Goal: The complete listing should be restated exactly.

Data to use:
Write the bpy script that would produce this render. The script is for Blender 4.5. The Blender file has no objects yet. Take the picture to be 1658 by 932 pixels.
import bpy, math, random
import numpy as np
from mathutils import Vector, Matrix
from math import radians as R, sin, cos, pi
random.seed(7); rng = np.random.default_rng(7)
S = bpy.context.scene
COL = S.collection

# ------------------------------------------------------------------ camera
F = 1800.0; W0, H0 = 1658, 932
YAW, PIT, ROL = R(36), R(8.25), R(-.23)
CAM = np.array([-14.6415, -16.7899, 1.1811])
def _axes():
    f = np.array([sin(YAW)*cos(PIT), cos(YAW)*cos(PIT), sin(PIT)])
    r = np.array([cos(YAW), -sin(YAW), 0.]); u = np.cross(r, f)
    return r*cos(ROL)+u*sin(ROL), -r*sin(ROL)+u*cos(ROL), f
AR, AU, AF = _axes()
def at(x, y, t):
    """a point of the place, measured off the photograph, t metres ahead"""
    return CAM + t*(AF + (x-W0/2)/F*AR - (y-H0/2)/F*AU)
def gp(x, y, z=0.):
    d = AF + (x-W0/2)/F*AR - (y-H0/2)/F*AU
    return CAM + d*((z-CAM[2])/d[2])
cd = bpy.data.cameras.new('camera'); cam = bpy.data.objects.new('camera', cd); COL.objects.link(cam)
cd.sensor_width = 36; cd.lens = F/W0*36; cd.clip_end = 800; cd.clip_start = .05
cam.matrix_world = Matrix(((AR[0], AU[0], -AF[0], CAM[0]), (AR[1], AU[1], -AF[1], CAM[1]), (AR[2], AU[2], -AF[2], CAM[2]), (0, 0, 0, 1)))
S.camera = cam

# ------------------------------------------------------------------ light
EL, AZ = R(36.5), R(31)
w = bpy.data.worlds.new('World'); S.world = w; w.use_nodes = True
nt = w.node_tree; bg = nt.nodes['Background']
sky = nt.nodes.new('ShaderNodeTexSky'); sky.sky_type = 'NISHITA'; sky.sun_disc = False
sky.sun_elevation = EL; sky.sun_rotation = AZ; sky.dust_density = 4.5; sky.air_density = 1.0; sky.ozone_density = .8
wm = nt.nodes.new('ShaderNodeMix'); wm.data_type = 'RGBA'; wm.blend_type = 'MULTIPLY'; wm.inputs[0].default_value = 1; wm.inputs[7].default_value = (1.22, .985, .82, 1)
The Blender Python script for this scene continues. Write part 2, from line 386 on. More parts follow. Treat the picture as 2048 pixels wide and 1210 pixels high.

Written solution:
Write the bpy script that would produce this render. The script is for Blender 4.5. The Blender file has no objects yet. Take the picture to be 1658 by 932 pixels.
import bpy, math, random
import numpy as np
from mathutils import Vector, Matrix
from math import radians as R, sin, cos, pi
random.seed(7); rng = np.random.default_rng(7)
S = bpy.context.scene
COL = S.collection

# ------------------------------------------------------------------ camera
F = 1800.0; W0, H0 = 1658, 932
YAW, PIT, ROL = R(36), R(8.25), R(-.23)
CAM = np.array([-14.6415, -16.7899, 1.1811])
def _axes():
    f = np.array([sin(YAW)*cos(PIT), cos(YAW)*cos(PIT), sin(PIT)])
    r = np.array([cos(YAW), -sin(YAW), 0.]); u = np.cross(r, f)
    return r*cos(ROL)+u*sin(ROL), -r*sin(ROL)+u*cos(ROL), f
AR, AU, AF = _axes()
def at(x, y, t):
    """a point of the place, measured off the photograph, t metres ahead"""
    return CAM + t*(AF + (x-W0/2)/F*AR - (y-H0/2)/F*AU)
def gp(x, y, z=0.):
    d = AF + (x-W0/2)/F*AR - (y-H0/2)/F*AU
    return CAM + d*((z-CAM[2])/d[2])
cd = bpy.data.cameras.new('camera'); cam = bpy.data.objects.new('camera', cd); COL.objects.link(cam)
cd.sensor_width = 36; cd.lens = F/W0*36; cd.clip_end = 800; cd.clip_start = .05
cam.matrix_world = Matrix(((AR[0], AU[0], -AF[0], CAM[0]), (AR[1], AU[1], -AF[1], CAM[1]), (AR[2], AU[2], -AF[2], CAM[2]), (0, 0, 0, 1)))
S.camera = cam

# ------------------------------------------------------------------ light
EL, AZ = R(36.5), R(31)
w = bpy.data.worlds.new('World'); S.world = w; w.use_nodes = True
nt = w.node_tree; bg = nt.nodes['Background']
sky = nt.nodes.new('ShaderNodeTexSky'); sky.sky_type = 'NISHITA'; sky.sun_disc = False
sky.sun_elevation = EL; sky.sun_rotation = AZ; sky.dust_density = 4.5; sky.air_density = 1.0; sky.ozone_density = .8
wm = nt.nodes.new('ShaderNodeMix'); wm.data_type = 'RGBA'; wm.blend_type = 'MULTIPLY'; wm.inputs[0].default_value = 1; wm.inputs[7].default_value = (1.22, .985, .82, 1)
The Blender Python script for this scene continues. Write part 2, from line 386 on. More parts follow. Treat the picture as 2048 pixels wide and 1210 pixels high.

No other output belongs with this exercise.